Game of Thrones: Episode 101


Alright. I’m going to give this show a legit shot. Got the blu-ray of season 1 from the library, so no harm, no commitment. If this first episode isn’t the bomb, it’s curtains. Already, this young guy bossing everyone around has got to be a royal of some sort. No one that prissy would ever be in a position of authority unless he wasn’t born into it. He’s dead. No matter. Told you he wasn’t equipped to lead.

What the fuck is this thing now? Decapitations are cool though. Just realized that Sean Bean only takes parts now where he can have a beard and carry a sword. Then again, I only remember him from Equilibrium with Christian Bale. The writer of The 25th Hour, directed by one of The Sopranos‘ guys. Could have promise.
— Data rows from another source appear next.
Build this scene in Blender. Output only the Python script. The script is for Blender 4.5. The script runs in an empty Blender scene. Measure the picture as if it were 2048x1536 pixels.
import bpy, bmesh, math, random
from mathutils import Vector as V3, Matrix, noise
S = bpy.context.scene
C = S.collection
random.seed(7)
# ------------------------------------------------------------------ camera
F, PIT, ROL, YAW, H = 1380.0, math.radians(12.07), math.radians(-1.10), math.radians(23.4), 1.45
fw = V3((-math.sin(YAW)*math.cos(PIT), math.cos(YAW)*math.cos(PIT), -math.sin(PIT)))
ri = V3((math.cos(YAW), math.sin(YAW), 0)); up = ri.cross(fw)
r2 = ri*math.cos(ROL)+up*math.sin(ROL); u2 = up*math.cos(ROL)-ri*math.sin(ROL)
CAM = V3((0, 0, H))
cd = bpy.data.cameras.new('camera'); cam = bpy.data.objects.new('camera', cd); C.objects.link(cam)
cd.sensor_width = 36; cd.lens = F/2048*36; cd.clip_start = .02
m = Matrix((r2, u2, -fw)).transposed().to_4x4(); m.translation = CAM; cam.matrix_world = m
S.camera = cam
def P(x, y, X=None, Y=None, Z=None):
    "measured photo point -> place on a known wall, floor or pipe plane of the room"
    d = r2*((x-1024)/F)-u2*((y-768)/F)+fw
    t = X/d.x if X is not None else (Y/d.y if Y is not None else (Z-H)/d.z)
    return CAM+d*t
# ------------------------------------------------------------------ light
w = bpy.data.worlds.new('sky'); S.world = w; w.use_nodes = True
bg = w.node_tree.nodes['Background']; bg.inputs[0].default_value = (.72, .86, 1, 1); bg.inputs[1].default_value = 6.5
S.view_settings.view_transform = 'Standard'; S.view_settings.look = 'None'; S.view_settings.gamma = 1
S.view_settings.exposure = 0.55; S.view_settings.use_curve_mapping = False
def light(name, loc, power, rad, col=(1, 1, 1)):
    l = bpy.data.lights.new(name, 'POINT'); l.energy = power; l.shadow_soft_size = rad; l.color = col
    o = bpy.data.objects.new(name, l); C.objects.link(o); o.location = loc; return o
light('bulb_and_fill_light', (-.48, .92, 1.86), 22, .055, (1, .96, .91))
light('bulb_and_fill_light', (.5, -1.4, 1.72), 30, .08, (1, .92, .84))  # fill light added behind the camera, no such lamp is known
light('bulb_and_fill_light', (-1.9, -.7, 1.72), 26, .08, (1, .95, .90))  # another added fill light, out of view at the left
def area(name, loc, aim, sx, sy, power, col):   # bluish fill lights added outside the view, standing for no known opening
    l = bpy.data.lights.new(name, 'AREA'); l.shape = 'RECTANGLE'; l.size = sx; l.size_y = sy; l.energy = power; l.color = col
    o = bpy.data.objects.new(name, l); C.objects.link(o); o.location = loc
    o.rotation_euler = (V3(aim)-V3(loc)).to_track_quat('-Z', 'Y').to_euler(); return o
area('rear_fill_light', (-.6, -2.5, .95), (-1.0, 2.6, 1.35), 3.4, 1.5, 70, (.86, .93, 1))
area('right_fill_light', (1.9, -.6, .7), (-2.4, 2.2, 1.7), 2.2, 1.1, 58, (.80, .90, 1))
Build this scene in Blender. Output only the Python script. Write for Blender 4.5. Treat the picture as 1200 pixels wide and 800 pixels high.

Welcome to Winterfell…a nice place to live. Did they have those little archery grips in this time? Also, I guess reality makes no difference in a world where wolfish things are going around chopping off people’s heads. These guys laugh at the kid fail. I like them already. “He won’t be a boy forever, and winter is coming.” Why does that sound so creepy? Why do they conduct their meetings in the most remote place possible? And I kinda missed what this dude’s offense was. He whimpers something, Sean Bean looks at him, and beheads him.

I’m already confused. Ravens deliver news here. What the fuck? Oh, Ned. You’re such a pushover.

I think they’re calling Tommy gay. That kid is totally not really doing these stunts. Brandon is like Sam from Diff’rent Strokes. Totally unfuckingnecessary. He has such an obvious tell. Learn to lie, kid. You’re royalty. It’s part of the territory. That little redhead is such a slut. She can’t be older than 13 and she’s giving dudes the eye.

And now Dom DeLuise is back from the dead and punking out Sean Bean. He has the nerve to tell someone else that they’re fat. This pig left his kingdom, sitting on his ass, eating pizza while Bean fought the good fight. What a piece of shit. “I need you. Be the hand of the king.” Give the king a handy. Holy shit. The king just pre-impreganted Bean’s kid.

What the fuck i this thing that just walked in? The white hair works on her but this guy is something out of a nightmare. Wait. Are they related? He’s touching his naked sister and then┬ásaid, “You don’t want to wake the dragon.” That guy is sick. He’s like a gay, demented Quicksilver. Now, she has to get a closer look at some foreign manboobs. Now, The Great Khali is staring her down. This is way dumb. Perv and girl’s dad was on that show with Peter Capaldi (Twelfth Doctor), The Thick of It. Pretty funny. Jesus, now the guy is wanting a whole village to pull a train on his sister. When is she going to get pissed?

Peter Dinklage said bastard six times. Best dialogue ever. Too bad he meant it in its literal sense, rather than slang. So one family had someone killed. How am I supposed to keep any of this straight? There are a hundred families. So, in this culture, they don’t just watch porn. They have sex as public demonstration for all to enjoy. Then, a fight to the death. I’m cumming! Not really. This is messed up.

Just what every attractive blonde wants…books. Not to say she or blondes, in general, are dumb but if the shoe fits. Also, a tropical fruit of some kind. She’s hypnotized the masses just so she can touch a horse. The horse kept by non-Arnold Conan. “Make him happy.” Man, let me check the tea leaves to decipher this quandary. Except nothing has ever been so transparent. Come on, what more romantic time to be deflowered against your will than at sunset? Don;’t bother trying to cover your boobs, we’ve already seen everything.


That’s what you get for being a pervert. Now, this guy’s going to toss you a few stories to the ground. Sweet. Knew it.

Verdict: I was totally lost but I grant that my attention has been divided. The ending was cruel enough to warrant watching the second episode. So I will. But I’m going to stop writing so I can pay attention and get back on track. Later.